- _Work required_: Sort through the data and copy the lines holding the word "Blender".

- _Data entries_:
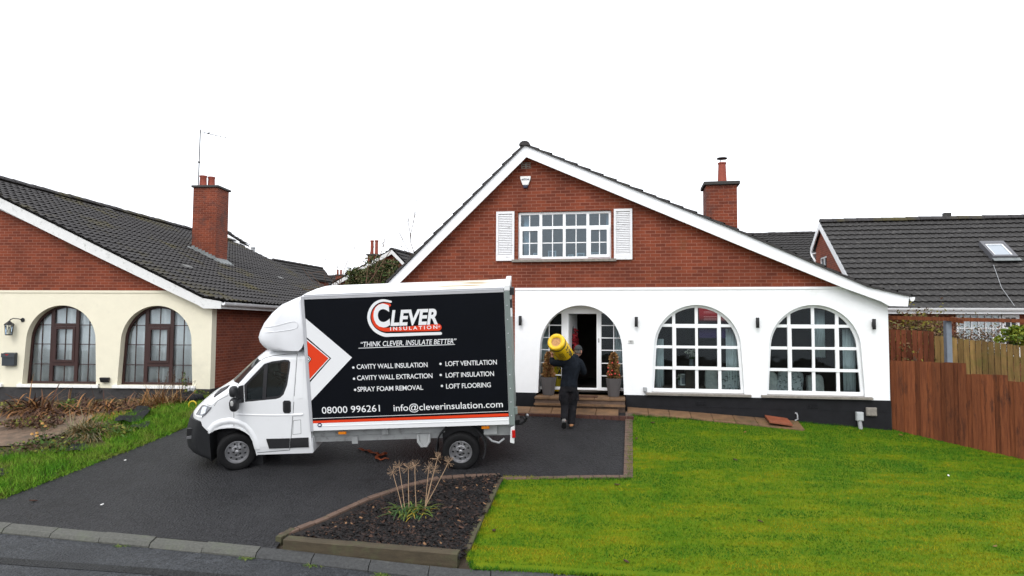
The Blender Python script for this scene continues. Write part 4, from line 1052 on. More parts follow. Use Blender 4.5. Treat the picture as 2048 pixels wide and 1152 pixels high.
k_ = (bt[0][1] - bt[1][1]) / (bt[1][0] - bt[0][0])
ext = lambda p, du: (p[0] - du, p[1] + du * k_)
du = bt[0][0] - LAP[0]
mb.plate([ext(bt[0], du)] + bt + bb + [ext(bb[-1], du + (bb[-1][0] - bt[0][0])), (-19.6, 3.8), (-19.6, 4.1)], [], I3, -.225, -.19)
mb.plate([(LR - .03, 3.5), (LE[0] - .01, 3.41), (LE[0] - .01, 3.55), (LR, 3.6)], [], I3, -.19, 0)
mb.build('bargeboard', M['bargeold'], left)
mb = MB()
mb.hexa([(LR, -.002, 3.44), (LE[0] - .05, -.19, 3.44), (LE[0] - .05, 17.6, 3.44), (LR, 17.6, 3.44)], [(LR, -.002, 3.455), (LE[0] - .05, -.19, 3.455), (LE[0] - .05, 17.6, 3.455), (LR, 17.6, 3.455)])
mb.box((LE[0] - .05, -.185, 3.41), (LE[0] - .02, 17.6, 3.56))
a = (LAP[0], 7.02); b = (-8.4, 3.60)
mb.hexa([(a[0], -.19, a[1] - .012), (b[0], -.19, b[1] - .012), (b[0], -.002, b[1] - .012), (a[0], -.002, a[1] - .012)], [(a[0], -.19, a[1]), (b[0], -.19, b[1]), (b[0], -.002, b[1]), (a[0], -.002, a[1])])
mb.build('fascia', M['bargeold'], left)
mb = MB(); prof = [(0, 0), (.012, -.055), (.04, -.085), (.085, -.085), (.11, -.055), (.12, 0), (.105, 0), (.06, -.04), (.015, 0)]
mb.loft([[(LE[0] - .015 + p[0], y, 3.585 + p[1]) for p in prof] for y in (-.2, 17.6)]); gl_ = mb.build('gutter', M['upvc'], left, smooth=30)
mb = MB()
for k in range(18): mb.loft([[(LE[0] - .018 + p[0] * 1.06, y, 3.59 + p[1] * 1.1) for p in prof[:6]] for y in (.4 + k * .95, .46 + k * .95)])
mb.build('gutter_bracket', M['upvc'], gl_)
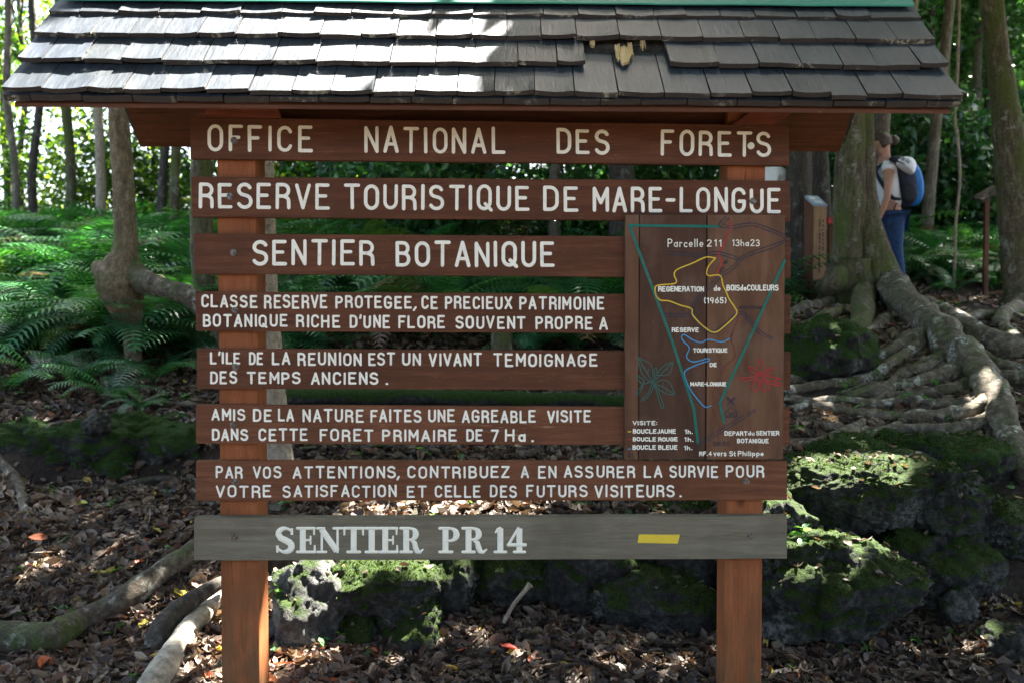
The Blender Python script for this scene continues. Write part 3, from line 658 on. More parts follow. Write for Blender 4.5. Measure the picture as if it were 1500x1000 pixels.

- _Output of the task_:
The Blender Python script for this scene continues. Write part 4, from line 1052 on. More parts follow. Use Blender 4.5. Treat the picture as 2048 pixels wide and 1152 pixels high.
The Blender Python script for this scene continues. Write part 3, from line 658 on. More parts follow. Write for Blender 4.5. Measure the picture as if it were 1500x1000 pixels.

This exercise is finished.